A block of data:

━━━━━━━━━━━━━━━━━━━━

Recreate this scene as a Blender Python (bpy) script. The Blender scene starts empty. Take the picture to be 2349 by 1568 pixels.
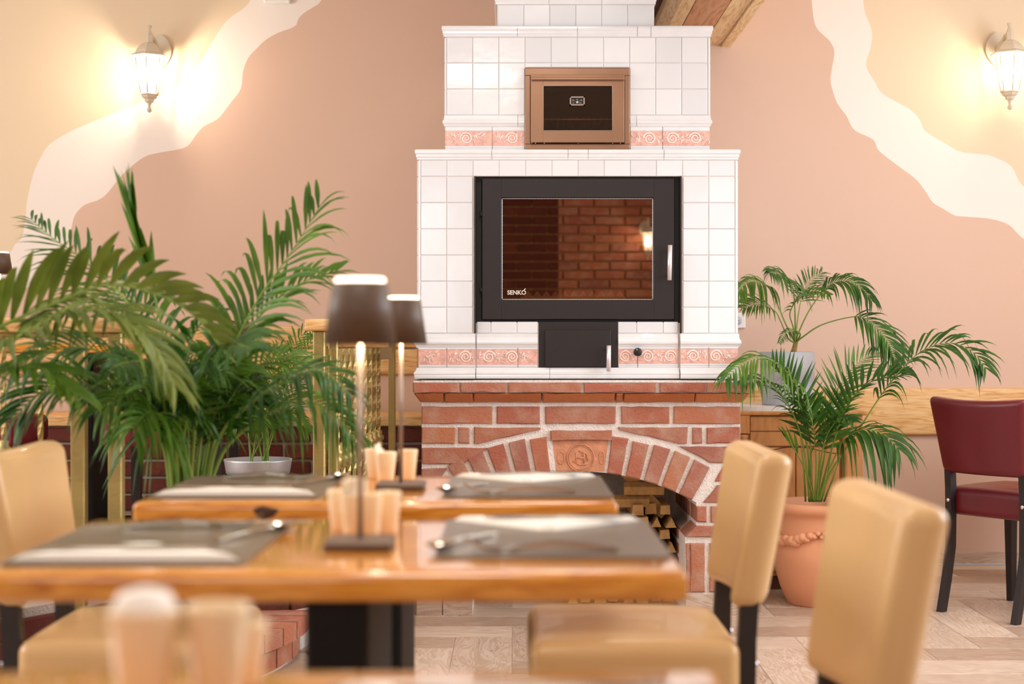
import bpy, bmesh, math, random
from mathutils import Vector, Matrix, Euler
R = random.Random(7)
PI = math.pi
# ---------------------------------------------------------------- camera, light, exposure
F, CX, CY, EYE = 3500.0, 1174.5, 784.0, 1.043     # focal length in px of the 2349x1568 frame, eye height in m
YF, YW = 5.833, 7.19                              # stove front, back wall (m from the camera)
sc = bpy.context.scene
C = sc.collection
cam = bpy.data.cameras.new('camera'); camo = bpy.data.objects.new('camera', cam); C.objects.link(camo)
camo.location = (0, 0, EYE); camo.rotation_euler = (PI/2, 0, 0)
cam.sensor_width = 36; cam.lens = F/2349*36; cam.clip_start = 0.02
cam.dof.use_dof = True; cam.dof.focus_distance = 5.85; cam.dof.aperture_fstop = 2.9
sc.camera = camo
w = bpy.data.worlds.new('world'); sc.world = w; w.use_nodes = True
w.node_tree.nodes['Background'].inputs[0].default_value = (0.85, 0.92, 1.0, 1)
w.node_tree.nodes['Background'].inputs[1].default_value = 1.0
sc.view_settings.view_transform = 'Standard'; sc.view_settings.look = 'None'
sc.view_settings.gamma = 1; sc.view_settings.use_curve_mapping = False
sc.view_settings.exposure = -0.34
sc.cycles.max_bounces = 8; sc.cycles.transparent_max_bounces = 12
sc.cycles.caustics_reflective = False; sc.cycles.caustics_refractive = False
sc.cycles.sample_clamp_indirect = 6
XL, XR, YB, ZC = -4.3, 3.7, -3.0, 2.95
def area(name, loc, rot, sx, sy, power, col):
    l = bpy.data.lights.new(name, 'AREA'); l.shape = 'RECTANGLE'; l.size = sx; l.size_y = sy; l.energy = power; l.color = col
    o = bpy.data.objects.new(name, l); C.objects.link(o); o.location = loc; o.rotation_euler = rot
    return o
area('daylight_right_window', (XR+.02, 3.9, 1.75), (0, PI/2, 0), 1.7, 3.6, 190, (0.86, 0.93, 1.0))
area('daylight_left_window', (XL-.02, 3.6, 1.75), (0, -PI/2, 0), 1.7, 3.2, 150, (0.95, 0.97, 1.0))
area('daylight_rear_window', (-1.7, YB-.02, 1.75), (-PI/2, 0, PI), 2.2, 1.7, 36, (0.95, 0.97, 1.0))
area('daylight_rear_window', (2.4, YB-.02, 1.75), (-PI/2, 0, PI), 1.6, 1.7, 20, (0.95, 0.97, 1.0))

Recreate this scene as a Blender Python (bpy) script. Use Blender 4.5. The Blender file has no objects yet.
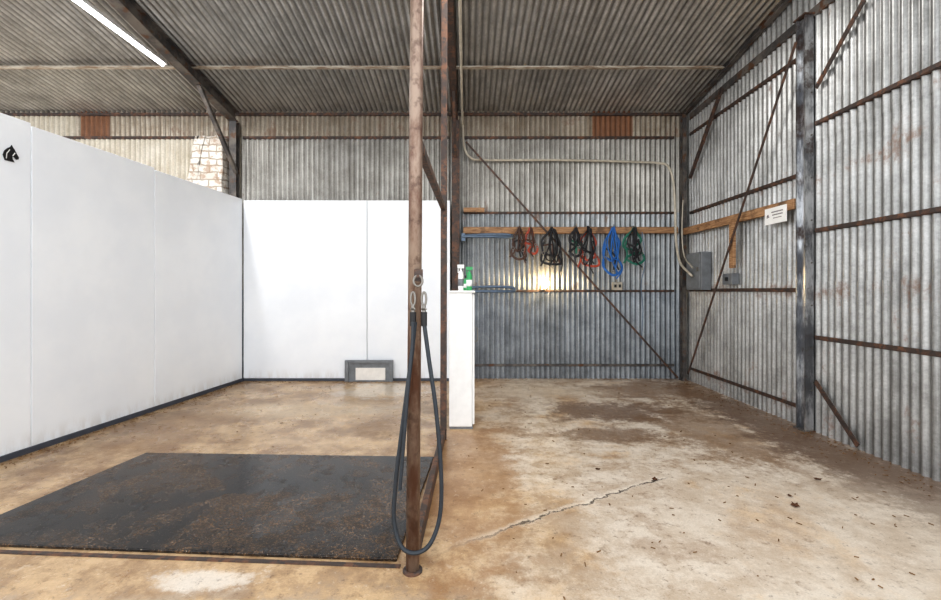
import bpy, bmesh, math, random
from mathutils import Vector, Matrix, noise as mnoise
random.seed(7)
C = bpy.context.scene.collection
F=450.0; VX=467.0; VY=290.0; H=1.2
YB=6.1; XR=2.95
def at(px,py,d): return Vector(((px-VX)/F*d, d, H-(py-VY)/F*d))
def bw(px,py,off=0.04): return at(px,py,YB-off)
def rw(px,py,off=0.03):
    x=XR-off; return at(px,py,x*F/(px-VX))
def roofz(y): return 3.61+0.145*(YB-y)
def s2l(c):
    return tuple([(v/255/12.92 if v/255<=0.04045 else ((v/255+0.055)/1.055)**2.4) for v in c])+(1,)

# ---------------- materials ----------------
class NT:
    def __init__(s,name):
        s.m=bpy.data.materials.new(name); s.m.use_nodes=True
        s.t=s.m.node_tree; s.b=s.t.nodes['Principled BSDF']
    def n(s,t): return s.t.nodes.new(t)
    def l(s,a,b): s.t.links.new(a,b)
    def put(s,sock,v):
        if isinstance(v,bpy.types.NodeSocket): s.l(v,sock)
        else: sock.default_value=v
    def co(s,scale=(1,1,1)):
        tc=s.n('ShaderNodeTexCoord'); mp=s.n('ShaderNodeMapping'); mp.inputs['Scale'].default_value=scale
        s.l(tc.outputs['Object'],mp.inputs['Vector']); return mp.outputs['Vector']
    def noise(s,sc,det=4,rough=.6,stretch=(1,1,1),dist=0):
        n=s.n('ShaderNodeTexNoise'); n.inputs['Scale'].default_value=sc; n.inputs['Detail'].default_value=det
        n.inputs['Roughness'].default_value=rough; n.inputs['Distortion'].default_value=dist
        s.l(s.co(stretch),n.inputs['Vector']); return n.outputs['Fac']
    def ma(s,op,a,b=0.0,c=None,clamp=False):
        n=s.n('ShaderNodeMath'); n.operation=op; n.use_clamp=clamp
        s.put(n.inputs[0],a); s.put(n.inputs[1],b)
        if c is not None: s.put(n.inputs[2],c)
        return n.outputs[0]
    def step(s,f,lo,hi):
        n=s.n('ShaderNodeMapRange'); n.interpolation_type='SMOOTHSTEP'
        n.inputs['From Min'].default_value=min(lo,hi); n.inputs['From Max'].default_value=max(lo,hi)
        if lo>hi: n.inputs['To Min'].default_value=1; n.inputs['To Max'].default_value=0
        s.put(n.inputs['Value'],f); return n.outputs['Result']
    def mix(s,f,a,b):
        n=s.n('ShaderNodeMix'); n.data_type='RGBA'
        s.put(n.inputs['Factor'],f); s.put(n.inputs[6],a); s.put(n.inputs[7],b)
        return n.outputs[2]
    def scale(s,col,f):
        mm=s.n('ShaderNodeVectorMath'); mm.operation='SCALE'; s.l(col,mm.inputs[0]); s.put(mm.inputs['Scale'],f); return mm.outputs[0]
    def xyz(s):
        tc=s.n('ShaderNodeTexCoord'); x=s.n('ShaderNodeSeparateXYZ'); s.l(tc.outputs['Object'],x.inputs[0]); return x.outputs
    def bump(s,h,st=.3,d=.01):
        n=s.n('ShaderNodeBump'); n.inputs['Strength'].default_value=st; n.inputs['Distance'].default_value=d
        s.put(n.inputs['Height'],h); s.l(n.outputs[0],s.b.inputs['Normal'])
    def fin(s,col,rough=.6,metal=0):
        s.put(s.b.inputs['Base Color'],col); s.put(s.b.inputs['Roughness'],rough); s.put(s.b.inputs['Metallic'],metal); return s.m

def plain(name,c,rough=.5,metal=0,var=.12,sc=12):
    t=NT(name); n=t.noise(sc); c=s2l(c); d=tuple(v*(1-2.2*var) for v in c[:3])+(1,)
    return t.fin(t.mix(t.step(n,.3,.7),d,c),rough,metal)
def emis(name,c,st):
    t=NT(name); t.b.inputs['Emission Color'].default_value=s2l(c); t.b.inputs['Emission Strength'].default_value=st
    return t.fin(s2l(c))
def galv(name,lo,hi,rustamt=.5,stretch=(14,14,.35),axis='x',rust=(128,88,60),metal=.5,sheet=.66,bandz=None,rough=.36,valley_shade=.45):
    t=NT(name)
    st=t.noise(1.6,8,.75,stretch); bl=t.noise(3.1,9,.78); sp=t.noise(55,3,.6); fine=t.noise(12,6,.75,(1,1,.4) if stretch[2]<1 else (1,.4,1))
    col=t.mix(t.step(t.ma('ADD',t.ma('MULTIPLY',st,.45),t.ma('MULTIPLY',bl,.55)),.36,.64),s2l(lo),s2l(hi))
    X=t.xyz(); u=X[0] if axis=='x' else X[1]
    fl=t.ma('FLOOR',t.ma('DIVIDE',u,sheet)); wn=t.n('ShaderNodeTexWhiteNoise'); wn.noise_dimensions='1D'; t.l(fl,wn.inputs['W'])
    br=t.ma('MULTIPLY_ADD',wn.outputs['Value'],.20,.88)
    br=t.ma('MULTIPLY',br,t.ma('MULTIPLY_ADD',sp,.6,.70))
    col=t.scale(col,br)
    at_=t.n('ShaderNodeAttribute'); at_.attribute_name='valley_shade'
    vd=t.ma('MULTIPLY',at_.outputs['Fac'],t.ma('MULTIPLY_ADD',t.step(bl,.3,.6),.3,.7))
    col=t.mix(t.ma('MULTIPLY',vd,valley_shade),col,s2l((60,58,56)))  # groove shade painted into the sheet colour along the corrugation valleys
    rf=t.ma('ADD',t.ma('MULTIPLY',fine,.35),t.ma('MULTIPLY',bl,.65))
    if bandz:
        for z in bandz:
            dz=t.ma('ABSOLUTE',t.ma('SUBTRACT',X[2],z)); rf=t.ma('ADD',rf,t.ma('MULTIPLY',t.step(dz,.16,0),.07))
    r=t.step(rf,.66-.16*rustamt,.76-.16*rustamt)
    rn=t.mix(t.noise(9),s2l(rust),s2l((96,70,54)))
    col=t.mix(t.ma('MULTIPLY',r,.65),col,rn)
    t.bump(t.noise(25,3),.05,.003)
    return t.fin(col,t.ma('MULTIPLY_ADD',r,.35,rough),t.ma('MULTIPLY',t.ma('SUBTRACT',1,r),metal))
M={}
M['back']=galv('galvanised_back',(138,135,128),(196,194,188),.55,bandz=[3.3,2.2])
M['backmid']=galv('galvanised_back_middle',(120,124,126),(182,186,188),.45,bandz=[2.2,1.25])
M['backup']=galv('galvanised_back_upper',(140,126,108),(196,188,174),.95)
M['backlow']=galv('galvanised_blue_grey',(110,116,121),(174,181,188),.3,rust=(96,80,68))
M['cream']=galv('cream_painted_sheet',(182,172,152),(218,212,198),.4,metal=0,valley_shade=.3)
M['rustsheet']=galv('rusted_sheet',(118,80,54),(146,102,72),1.3,metal=0)
M['right']=galv('galvanised_gable',(132,132,130),(194,195,194),.62,axis='y',bandz=[2.2,1.2,.15],valley_shade=.50)
M['roof']=galv('galvanised_roof',(150,148,144),(204,202,198),.25,stretch=(12,.3,12),rust=(120,98,76),valley_shade=.70,metal=.5)
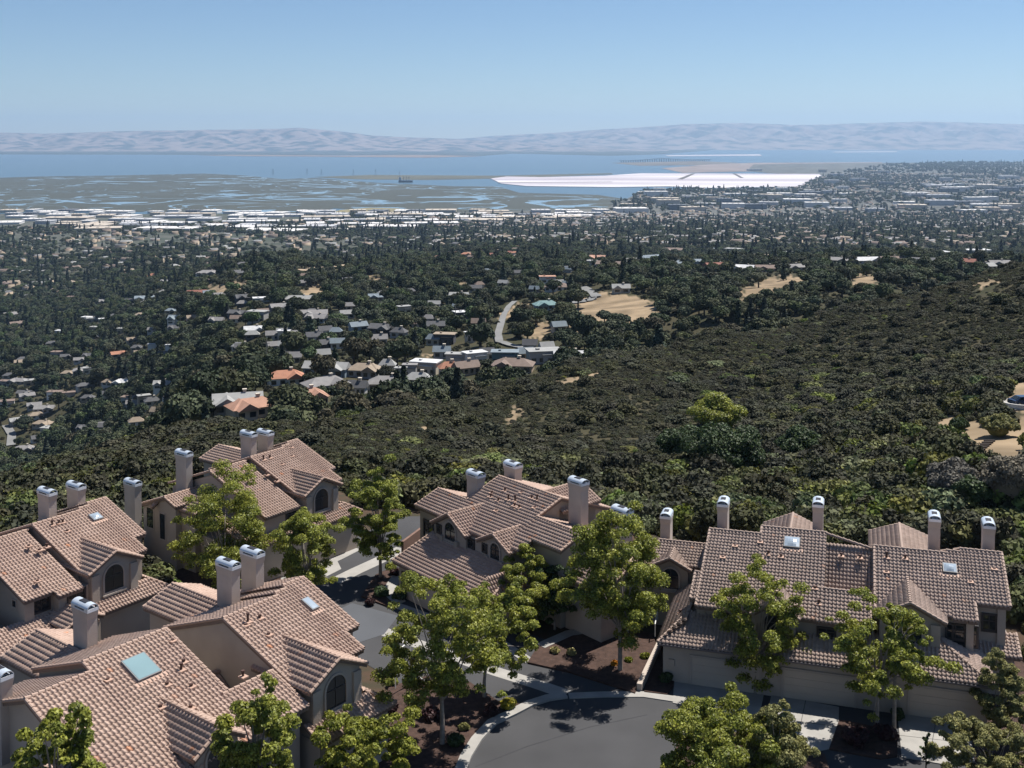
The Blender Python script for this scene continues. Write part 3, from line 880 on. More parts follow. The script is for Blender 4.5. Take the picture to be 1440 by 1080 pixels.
# ------------------------------------------------------------------ terrain: a height field fitted through measured points
CTRL = [  # photo x, photo y, forward distance in metres
 (0, 705, 140), (0, 690, 165), (100, 672, 150), (100, 655, 178), (200, 640, 170), (200, 622, 195), (300, 607, 200), (400, 640, 160), (400, 604, 205),
 (550, 640, 160), (550, 575, 230), (700, 650, 155), (700, 600, 200), (700, 560, 240), (700, 538, 272), (850, 690, 135), (850, 600, 195), (850, 502, 300),
 (1000, 690, 135), (1000, 600, 195), (1000, 520, 270), (1000, 471, 332), (1200, 700, 125), (1200, 600, 185), (1200, 500, 275), (1200, 429, 367),
 (1440, 660, 122), (1440, 620, 142), (1440, 560, 172), (1440, 480, 240), (1440, 385, 402), (1600, 600, 150), (1600, 370, 430),
 (455, 523, 413), (410, 535, 385), (500, 545, 380), (600, 530, 400), (710, 500, 430), (800, 505, 418), (340, 574, 310), (256, 592, 330), (427, 566, 330),
 (60, 632, 770), (50, 560, 900), (50, 500, 1150), (50, 450, 1500), (50, 400, 2000), (50, 350, 2700), (50, 322, 3350), (0, 640, 760), (-200, 600, 850), (-200, 400, 2000),
 (200, 590, 600), (150, 620, 560), (200, 500, 900), (200, 430, 1300), (200, 380, 1900), (200, 330, 2950),
 (300, 540, 520), (300, 480, 700), (300, 420, 930), (320, 392, 1130), (330, 374, 1300), (310, 345, 2500),
 (450, 450, 650), (450, 400, 950), (450, 374, 1220), (450, 342, 2500), (600, 460, 600), (600, 400, 900), (600, 368, 1280), (600, 345, 2300),
 (750, 450, 560), (750, 400, 800), (750, 370, 1120), (750, 348, 1750), (750, 334, 2500), (900, 432, 560), (900, 400, 660), (850, 372, 1000), (1000, 440, 480), (1000, 400, 680), (1000, 372, 1000),
 (1100, 420, 520), (1200, 410, 520), (1200, 387, 720), (1200, 366, 960), (1330, 392, 650), (1330, 368, 950), (1440, 374, 900), (1600, 372, 920),
 (1000, 341, 2100), (1200, 341, 2100), (1440, 341, 2100), (1000, 320, 3000), (1440, 320, 3000), (900, 330, 2600)]
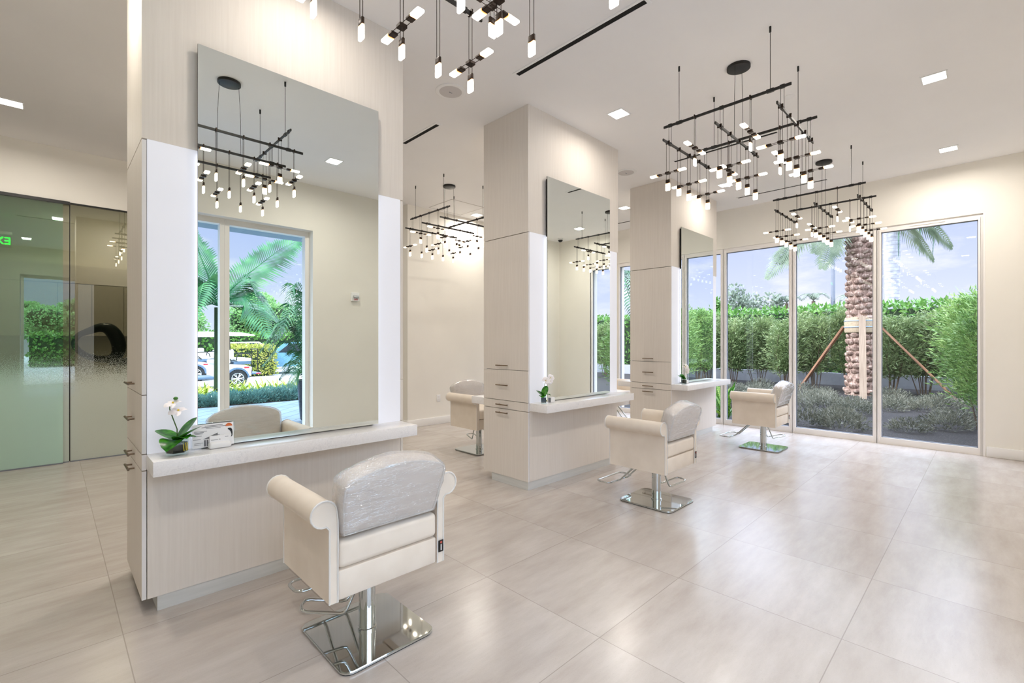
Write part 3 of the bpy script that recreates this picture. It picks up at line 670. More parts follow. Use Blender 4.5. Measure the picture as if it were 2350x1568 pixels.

━━━━━━━━━━━━━━━━━━━━

(SET TASK): From the material above, reproduce only what runs from the line holding "Recreate this scene as a Blender Python (bpy) script. Use" down to the line holding "return tuple([(v/255/12.92 if", both included, pictures excluded.

(TASK RESPONSE):
Recreate this scene as a Blender Python (bpy) script. Use Blender 4.5. The Blender file has no objects yet.
import bpy, bmesh, math, random
from mathutils import Vector, Matrix, noise as mnoise
random.seed(7)
C = bpy.context.scene.collection
F=450.0; VX=467.0; VY=290.0; H=1.2
YB=6.1; XR=2.95
def at(px,py,d): return Vector(((px-VX)/F*d, d, H-(py-VY)/F*d))
def bw(px,py,off=0.04): return at(px,py,YB-off)
def rw(px,py,off=0.03):
    x=XR-off; return at(px,py,x*F/(px-VX))
def roofz(y): return 3.61+0.145*(YB-y)
def s2l(c):
    return tuple([(v/255/12.92 if v/255<=0.04045 else ((v/255+0.055)/1.055)**2.4) for v in c])+(1,)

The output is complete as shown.